Overview of the Natural Gas Dehydration Process

Figure 1 shows a typical process configuration of a natural gas dehydration unit that uses glycol. The water-saturated gas (e.g., high pressure natural gas) exiting the acid gas removal unit enters the glycol absorber where it counter currently contacts with the water-lean glycol solution. The glycol solution physically absorbs the water vapor and leaves the absorber bottom.


The 4 Important Corrosion Sources in Natural Gas Dehydration Process Plants

Figure 1. Typical process configuration of a gas dehydration process plant using a glycol solution.

The pressure of the glycol solution is lowered in the flash drum to remove any possible hydrocarbons that were co-absorbed in the absorber. The pressure drop also helps to keep the glycol solution pressure equal to the stripper pressure of about 2 bar (200 kPa). The cross-exchanger is where the rich glycol solution absorbs heat from the hot lean glycol solution, which facilitates water desorption in the stripper. The reboiler provides the necessary heat for stripping the absorbed water vapor to produce high purity glycol (≥ 98.5 wt.%) to be recycled to the absorber.

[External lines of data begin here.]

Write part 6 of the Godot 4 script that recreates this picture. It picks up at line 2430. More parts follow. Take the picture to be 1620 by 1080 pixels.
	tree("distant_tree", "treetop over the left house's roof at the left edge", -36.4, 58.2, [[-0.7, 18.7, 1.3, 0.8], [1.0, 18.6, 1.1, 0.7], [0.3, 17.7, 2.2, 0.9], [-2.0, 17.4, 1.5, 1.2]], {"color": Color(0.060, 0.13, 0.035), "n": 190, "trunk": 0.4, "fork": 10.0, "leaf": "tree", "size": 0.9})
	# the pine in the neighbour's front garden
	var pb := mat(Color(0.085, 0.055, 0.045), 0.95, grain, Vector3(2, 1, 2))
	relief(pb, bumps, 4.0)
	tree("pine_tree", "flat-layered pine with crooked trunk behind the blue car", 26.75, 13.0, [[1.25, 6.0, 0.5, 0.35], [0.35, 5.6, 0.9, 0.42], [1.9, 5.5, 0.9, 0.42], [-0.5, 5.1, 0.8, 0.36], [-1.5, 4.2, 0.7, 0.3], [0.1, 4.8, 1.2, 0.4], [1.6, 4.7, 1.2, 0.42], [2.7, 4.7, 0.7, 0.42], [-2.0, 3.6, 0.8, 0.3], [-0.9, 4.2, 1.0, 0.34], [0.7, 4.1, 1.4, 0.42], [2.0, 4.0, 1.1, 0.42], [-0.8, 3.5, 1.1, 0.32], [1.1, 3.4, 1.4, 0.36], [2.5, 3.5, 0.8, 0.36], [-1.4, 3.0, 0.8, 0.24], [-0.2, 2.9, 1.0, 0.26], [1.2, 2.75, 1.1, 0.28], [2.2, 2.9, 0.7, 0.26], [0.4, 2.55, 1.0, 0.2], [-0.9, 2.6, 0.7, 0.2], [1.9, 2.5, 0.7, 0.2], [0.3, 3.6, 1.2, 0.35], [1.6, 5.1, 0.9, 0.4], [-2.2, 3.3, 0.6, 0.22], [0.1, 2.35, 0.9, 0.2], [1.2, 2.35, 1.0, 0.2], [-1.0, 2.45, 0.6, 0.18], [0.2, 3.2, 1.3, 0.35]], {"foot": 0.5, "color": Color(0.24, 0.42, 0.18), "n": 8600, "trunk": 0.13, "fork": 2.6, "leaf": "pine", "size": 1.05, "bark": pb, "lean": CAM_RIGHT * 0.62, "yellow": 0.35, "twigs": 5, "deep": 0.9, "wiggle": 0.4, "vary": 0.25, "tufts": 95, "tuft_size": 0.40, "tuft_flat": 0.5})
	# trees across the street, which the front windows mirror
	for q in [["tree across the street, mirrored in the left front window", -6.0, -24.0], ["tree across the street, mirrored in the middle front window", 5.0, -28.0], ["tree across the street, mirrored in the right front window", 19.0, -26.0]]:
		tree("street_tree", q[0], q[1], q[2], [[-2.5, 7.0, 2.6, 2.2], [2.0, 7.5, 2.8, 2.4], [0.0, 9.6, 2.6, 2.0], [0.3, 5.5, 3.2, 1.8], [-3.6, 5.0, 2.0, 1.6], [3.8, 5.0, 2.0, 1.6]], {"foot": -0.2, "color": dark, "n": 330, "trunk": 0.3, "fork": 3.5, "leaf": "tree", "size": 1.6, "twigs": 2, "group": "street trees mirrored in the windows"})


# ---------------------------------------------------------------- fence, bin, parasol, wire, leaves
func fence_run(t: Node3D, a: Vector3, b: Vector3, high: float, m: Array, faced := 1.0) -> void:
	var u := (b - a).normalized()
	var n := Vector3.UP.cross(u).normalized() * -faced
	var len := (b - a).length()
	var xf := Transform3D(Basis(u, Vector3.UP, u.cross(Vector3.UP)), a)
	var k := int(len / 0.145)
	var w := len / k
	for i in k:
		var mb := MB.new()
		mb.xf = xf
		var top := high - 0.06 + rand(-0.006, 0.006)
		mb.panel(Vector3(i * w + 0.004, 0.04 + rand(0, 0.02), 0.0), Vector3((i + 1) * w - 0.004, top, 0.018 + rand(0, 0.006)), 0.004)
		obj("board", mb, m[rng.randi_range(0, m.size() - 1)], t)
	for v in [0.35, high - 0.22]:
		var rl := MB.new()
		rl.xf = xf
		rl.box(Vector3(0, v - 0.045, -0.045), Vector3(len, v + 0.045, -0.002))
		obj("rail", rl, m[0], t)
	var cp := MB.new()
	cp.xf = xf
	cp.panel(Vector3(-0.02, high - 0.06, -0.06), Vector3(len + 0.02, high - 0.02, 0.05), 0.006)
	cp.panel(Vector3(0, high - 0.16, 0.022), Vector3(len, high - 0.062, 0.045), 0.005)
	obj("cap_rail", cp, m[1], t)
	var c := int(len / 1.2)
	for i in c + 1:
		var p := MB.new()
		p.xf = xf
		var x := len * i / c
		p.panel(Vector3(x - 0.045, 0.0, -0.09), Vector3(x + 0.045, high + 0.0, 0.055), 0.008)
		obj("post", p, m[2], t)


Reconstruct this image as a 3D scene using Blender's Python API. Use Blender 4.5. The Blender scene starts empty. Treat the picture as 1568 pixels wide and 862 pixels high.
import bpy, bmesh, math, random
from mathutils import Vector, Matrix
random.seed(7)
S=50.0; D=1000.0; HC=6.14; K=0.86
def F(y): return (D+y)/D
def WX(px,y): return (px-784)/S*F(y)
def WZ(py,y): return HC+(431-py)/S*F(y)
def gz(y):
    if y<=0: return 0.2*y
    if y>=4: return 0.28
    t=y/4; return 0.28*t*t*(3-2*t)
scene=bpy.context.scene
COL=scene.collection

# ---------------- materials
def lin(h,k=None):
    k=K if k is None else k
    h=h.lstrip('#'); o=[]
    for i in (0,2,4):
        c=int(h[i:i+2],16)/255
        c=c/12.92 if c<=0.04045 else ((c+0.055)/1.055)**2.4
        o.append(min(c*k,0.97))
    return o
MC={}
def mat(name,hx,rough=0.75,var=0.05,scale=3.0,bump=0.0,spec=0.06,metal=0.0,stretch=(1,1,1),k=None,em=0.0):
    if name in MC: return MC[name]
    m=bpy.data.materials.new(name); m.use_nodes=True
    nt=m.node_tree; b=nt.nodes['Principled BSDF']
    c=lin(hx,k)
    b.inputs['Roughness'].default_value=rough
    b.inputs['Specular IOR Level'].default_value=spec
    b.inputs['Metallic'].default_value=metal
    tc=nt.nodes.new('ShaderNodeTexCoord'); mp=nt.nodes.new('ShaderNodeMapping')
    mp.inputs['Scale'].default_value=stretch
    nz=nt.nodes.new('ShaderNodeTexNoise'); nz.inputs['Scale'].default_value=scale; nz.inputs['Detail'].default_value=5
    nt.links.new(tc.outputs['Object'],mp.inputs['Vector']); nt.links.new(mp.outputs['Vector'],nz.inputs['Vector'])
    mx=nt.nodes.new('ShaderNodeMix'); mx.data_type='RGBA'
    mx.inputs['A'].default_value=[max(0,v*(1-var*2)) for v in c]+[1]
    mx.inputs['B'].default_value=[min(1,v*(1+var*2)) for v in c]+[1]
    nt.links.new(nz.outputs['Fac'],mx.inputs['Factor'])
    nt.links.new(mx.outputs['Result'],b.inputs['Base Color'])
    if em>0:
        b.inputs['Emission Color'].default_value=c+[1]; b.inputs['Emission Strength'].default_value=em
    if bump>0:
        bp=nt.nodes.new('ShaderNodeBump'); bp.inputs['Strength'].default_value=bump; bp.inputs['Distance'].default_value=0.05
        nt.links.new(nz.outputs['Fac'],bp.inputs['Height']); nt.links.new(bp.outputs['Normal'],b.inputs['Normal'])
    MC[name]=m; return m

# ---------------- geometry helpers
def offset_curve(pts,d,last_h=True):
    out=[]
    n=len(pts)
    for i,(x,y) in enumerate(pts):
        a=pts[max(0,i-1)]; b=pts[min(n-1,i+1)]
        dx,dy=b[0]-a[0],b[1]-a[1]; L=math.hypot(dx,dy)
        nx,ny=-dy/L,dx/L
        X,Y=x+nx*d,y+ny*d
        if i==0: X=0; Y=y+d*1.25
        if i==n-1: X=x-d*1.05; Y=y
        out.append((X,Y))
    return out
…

Vaporized glycol is recovered by the stripper overhead condenser and refluxed back into the stripper to reduce glycol losses.

Dehydration of natural gas is particularly important in the gas liquefaction chain where water will freeze at 0°C (32°F) because natural gas liquefaction occurs at about -160°C (-256°F). The dehydration unit is usually situated downstream from the amine unit where acid gases (CO2, H2S, etc.) are removed. Wherever the gas dehydration unit is located, the main aim is to reduce the amount of water vapor in the gas stream to avoid and reduce accompanying issues, especially corrosion. However, the occurrence of corrosion during gas dehydration can be blamed on several issues, such as the water content in the feed gas stream, oxygen ingress (air ingress), impurities in the gas stream, and high temperature for glycol regeneration. (Related reading: Corrosion in Carbon Capture Processing Plants.)


Water Content in the Feed Gas Stream

The presence of water in feed gas streams will most likely lead to the formation of hydrates. Hydrates are a solid-like crystalline compound that is formed when hydrocarbons become trapped or caged in the molecular cavities of free water. Being solids, these hydrates will not only plug the pipeline transportation network, heat exchangers and booster compressors, but will lead to erosion corrosion. In the presence of a high velocity gas stream, these gas hydrates will erode the outer protective layer of the plant's infrastructure construction materials, and in the worst case will erode the construction material itself. (To learn more about erosion corrosion, see Erosion Corrosion: Coatings and Other Preventive Measures.) These eroded materials in the presence of the high velocity gas stream can also accelerate existing erosion corrosion. Erosion corrosion can also be triggered by the presence of eroded materials in the high velocity glycol solution. If this is left uncontrolled and unattended, it will eventually lead to leakage and possible oxygen ingress. Oxygen ingress will aggravate any existing erosion corrosion. Upstream coolers and separators should be installed to reduce the potential of hydrate formation due to free water.

Oxygen Ingress

There are several possible sources of oxygen ingress into a gas dehydration processing plant, including holes in gas lines, the failure of moving parts in gas compressors and glycol pumps, and empty space in process vessels and the glycol storage tanks. Regardless of the source, once oxygen finds its way into the gas dehydration unit it readily oxidizes the glycol solution to form organic acids that are very corrosive. These organic acids will reduce the pH of the glycol solution. As a precautionary technique, the glycol pH is regularly checked during plant operations as this can be an early indication of possible glycol oxidation. All moving parts of gas compressors and glycol pumps should be well-fitted to avoid possible oxygen intrusion. In addition, an inert gas blanket should be used to envelope the empty space in glycol storage tanks. In cases where oxygen ingress is very difficult to prevent, oxidation inhibitors should be injected into the glycol.

Gas Stream Impurities

Impurities in the gas stream are another source of corrosion in gas dehydration plants. In the scenario were the gas dehydration unit is located downstream of the acid gas removal unit, residual CO2 and H2S in the gas stream will become a potential source of corrosion. The natural gas exiting the acid gas removal unit is usually water-saturated, especially when an aqueous amine solution is used for the process. Therefore, in the right conditions (temperature and pressure) residual CO2 will interact with the water to form carbonic acid according to the equation:

CO2 + H2O —> H2CO3

Carbonic acid will not only increase the corrosion rate of the process equipment but will also reduce the efficiency of the glycol solution (pH reduction).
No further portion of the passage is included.